A cidade sagrada Quilmes
- por Adilson Nascimento
Na Ruta Nacional 40, que corta a Argentina de norte a sul, seguindo o caminho para Cafayate (aproximadamente uma hora de Salta), tendo as montanhas do Valle Calchaquíes como guardiãs, situam-se as Ruínas dos Quilmes, morada e fortaleza dos índios calchaquies e quilmes (ou Kilmes), uma tribo pré-hispânica e pré-incaica.
Um dos sítios arqueológicos mais importantes do país, as ruínas foram descobertas em 1908 e restauradas em 1978. Hoje, pode-se visitar parte das Ruínas de Quilmes, o correspondente a cerca de 10 % aproximadamente. Importante iniciar a visita pelo Centro de Interpretação e o Museu, para que de fato se tenha noção de quem foi esse admirável povo, cruelmente quase dizimado. Neste fantástico museu, pode-se ver fotos e animações, inclusive em 3D, que nos remetem a origem e construção da cidade, como eram as vestimentas, como se alimentavam, a hierarquia social dentre outros aspectos, além de objetos encontrados nas ruínas, como vasos de cremação, utensílios domésticos, ferramentas e etc, além da exibição de um documentário audiovisual muito bem produzido (onde apenas nativos atuam) que narra com muita emoção e competência a trajetória do povo Quilmes .
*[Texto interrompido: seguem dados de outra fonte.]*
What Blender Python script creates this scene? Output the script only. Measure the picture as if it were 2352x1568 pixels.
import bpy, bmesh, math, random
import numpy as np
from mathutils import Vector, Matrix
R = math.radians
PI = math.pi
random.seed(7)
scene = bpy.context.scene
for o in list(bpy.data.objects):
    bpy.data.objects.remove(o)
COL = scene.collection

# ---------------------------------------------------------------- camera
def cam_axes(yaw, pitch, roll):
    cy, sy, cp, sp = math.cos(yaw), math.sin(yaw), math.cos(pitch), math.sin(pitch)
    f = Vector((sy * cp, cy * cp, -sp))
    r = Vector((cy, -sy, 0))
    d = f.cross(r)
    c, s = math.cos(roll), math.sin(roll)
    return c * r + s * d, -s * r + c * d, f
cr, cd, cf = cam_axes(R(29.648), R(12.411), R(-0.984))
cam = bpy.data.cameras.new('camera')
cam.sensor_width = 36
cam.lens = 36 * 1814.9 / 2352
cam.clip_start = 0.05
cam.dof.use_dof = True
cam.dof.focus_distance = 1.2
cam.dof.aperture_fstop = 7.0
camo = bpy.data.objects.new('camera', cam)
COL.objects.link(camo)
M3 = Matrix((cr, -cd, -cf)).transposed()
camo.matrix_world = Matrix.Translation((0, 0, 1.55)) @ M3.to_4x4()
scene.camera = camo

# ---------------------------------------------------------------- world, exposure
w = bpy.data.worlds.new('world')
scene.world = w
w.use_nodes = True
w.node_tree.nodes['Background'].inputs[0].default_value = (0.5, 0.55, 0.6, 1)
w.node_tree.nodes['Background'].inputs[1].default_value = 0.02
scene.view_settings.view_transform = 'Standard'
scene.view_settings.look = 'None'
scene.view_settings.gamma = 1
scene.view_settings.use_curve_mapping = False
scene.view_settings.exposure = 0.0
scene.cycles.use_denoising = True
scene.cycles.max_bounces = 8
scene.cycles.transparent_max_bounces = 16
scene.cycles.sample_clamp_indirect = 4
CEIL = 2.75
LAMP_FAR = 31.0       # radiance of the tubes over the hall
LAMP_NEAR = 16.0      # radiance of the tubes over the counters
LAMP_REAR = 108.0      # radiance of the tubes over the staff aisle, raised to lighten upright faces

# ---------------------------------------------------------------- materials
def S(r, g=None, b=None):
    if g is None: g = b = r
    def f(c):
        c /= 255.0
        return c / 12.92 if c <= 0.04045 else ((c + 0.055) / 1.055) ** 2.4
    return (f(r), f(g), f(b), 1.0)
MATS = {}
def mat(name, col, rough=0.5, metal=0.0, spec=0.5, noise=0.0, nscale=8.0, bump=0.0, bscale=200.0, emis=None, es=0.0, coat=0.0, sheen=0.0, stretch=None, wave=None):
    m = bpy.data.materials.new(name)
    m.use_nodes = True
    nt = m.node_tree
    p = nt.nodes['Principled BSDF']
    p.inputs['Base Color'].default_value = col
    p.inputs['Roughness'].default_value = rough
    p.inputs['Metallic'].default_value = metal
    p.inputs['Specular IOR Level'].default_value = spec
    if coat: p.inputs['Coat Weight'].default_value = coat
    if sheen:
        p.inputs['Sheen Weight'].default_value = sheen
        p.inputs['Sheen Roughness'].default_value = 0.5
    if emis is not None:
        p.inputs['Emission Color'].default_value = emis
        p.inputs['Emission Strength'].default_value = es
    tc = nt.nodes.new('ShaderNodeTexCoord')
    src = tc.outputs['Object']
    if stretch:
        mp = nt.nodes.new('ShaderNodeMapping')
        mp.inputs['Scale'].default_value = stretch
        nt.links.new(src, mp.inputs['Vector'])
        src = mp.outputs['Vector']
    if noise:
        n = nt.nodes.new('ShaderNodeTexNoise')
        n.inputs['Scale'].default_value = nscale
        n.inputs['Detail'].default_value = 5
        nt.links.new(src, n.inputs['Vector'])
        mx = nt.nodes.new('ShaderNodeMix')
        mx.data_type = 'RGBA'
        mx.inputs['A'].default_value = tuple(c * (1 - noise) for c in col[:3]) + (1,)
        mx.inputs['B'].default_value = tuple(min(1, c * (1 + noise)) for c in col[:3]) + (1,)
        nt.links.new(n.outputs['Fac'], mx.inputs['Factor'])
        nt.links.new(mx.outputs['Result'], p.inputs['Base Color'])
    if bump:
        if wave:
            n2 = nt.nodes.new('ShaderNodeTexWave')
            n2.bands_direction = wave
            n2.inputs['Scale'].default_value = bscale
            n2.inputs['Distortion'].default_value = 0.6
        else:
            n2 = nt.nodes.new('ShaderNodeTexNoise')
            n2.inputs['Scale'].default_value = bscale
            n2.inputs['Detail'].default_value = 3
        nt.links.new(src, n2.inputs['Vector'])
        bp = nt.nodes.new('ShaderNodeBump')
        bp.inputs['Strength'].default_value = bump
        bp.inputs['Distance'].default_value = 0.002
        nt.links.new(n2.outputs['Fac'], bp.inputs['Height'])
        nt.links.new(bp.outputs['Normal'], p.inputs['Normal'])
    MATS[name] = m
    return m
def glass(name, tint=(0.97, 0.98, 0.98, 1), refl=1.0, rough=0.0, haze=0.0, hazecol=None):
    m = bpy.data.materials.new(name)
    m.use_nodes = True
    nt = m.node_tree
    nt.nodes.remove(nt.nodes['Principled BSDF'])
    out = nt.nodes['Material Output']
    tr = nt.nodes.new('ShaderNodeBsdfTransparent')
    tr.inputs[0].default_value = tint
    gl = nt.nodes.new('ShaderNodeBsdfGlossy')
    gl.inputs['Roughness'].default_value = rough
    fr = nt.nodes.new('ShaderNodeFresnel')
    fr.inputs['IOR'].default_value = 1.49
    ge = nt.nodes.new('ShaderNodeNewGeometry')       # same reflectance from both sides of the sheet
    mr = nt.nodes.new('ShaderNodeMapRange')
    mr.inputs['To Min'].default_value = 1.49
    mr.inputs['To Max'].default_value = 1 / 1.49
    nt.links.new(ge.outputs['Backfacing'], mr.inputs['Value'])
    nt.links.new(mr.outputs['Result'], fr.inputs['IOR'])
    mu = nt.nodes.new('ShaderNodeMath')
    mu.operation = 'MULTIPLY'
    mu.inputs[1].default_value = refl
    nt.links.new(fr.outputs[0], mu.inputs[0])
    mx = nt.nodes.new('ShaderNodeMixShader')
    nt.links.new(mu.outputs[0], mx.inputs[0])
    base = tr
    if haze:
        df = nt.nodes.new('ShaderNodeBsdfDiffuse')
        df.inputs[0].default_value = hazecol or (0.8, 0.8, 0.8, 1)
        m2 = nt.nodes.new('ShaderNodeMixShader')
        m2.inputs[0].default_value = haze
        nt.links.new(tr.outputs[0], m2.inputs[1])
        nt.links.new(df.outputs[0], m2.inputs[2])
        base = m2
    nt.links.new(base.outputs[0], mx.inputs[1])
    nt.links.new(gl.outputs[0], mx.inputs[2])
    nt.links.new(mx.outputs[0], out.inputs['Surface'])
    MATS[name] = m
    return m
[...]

Caminhar por estas terras na Ciudad Sagrada Quilmes, é não só encontrar os vestígios arqueológicos monumentais dessa antiga comunidade andina, mas também dialogar e refletir sobre os aspectos de dominação e resistência vivenciada por esse povo, que resistiu as invasões incas no século XV (Os incas entraram nesta região nos anos 1480 e os 50 anos depois foram de muita luta) e hispânicas (os espanhóis chegam nos anos 1534 e portanto, seguiu-se mais de 130 anos de resistência aos espanhóis). Dominados e vencidos nas guerras Calchaquies, foram subjugados e obrigados a fazer uma viagem de cerca de 1.500 km a pé, até uma reserva (“reducción”) em uma região perto de Buenos Aires (hoje uma cidade chamada “Quilmes”, uma espécie de homenagem ao sofrimento desse povo) e a outros locais, causando centenas de mortes entre os Quilmes pela falta de comida, água e descanso e escravizando os que não foram levados nesta marcha. Depreende-se que menos de oitocentas pessoas chegaram com vida e que muitos, ao chegar, juraram não ter filhos para que os descendentes não vivessem em uma terra que chancelava a crueldade de um brutal genocídio.
O aprendizado da visita a esse local formidável e cheio de distintas energias, é que esse povo tem memória e mantém viva sua história. A Pátria se alimenta do pensamento e ação de homens e mulheres que batalharam para deixar como herança o país e as tradições, de forma soberana e independente, e que trabalha ainda hoje para forjar um futuro melhor, sem esquecer-se de seu passado de lutas.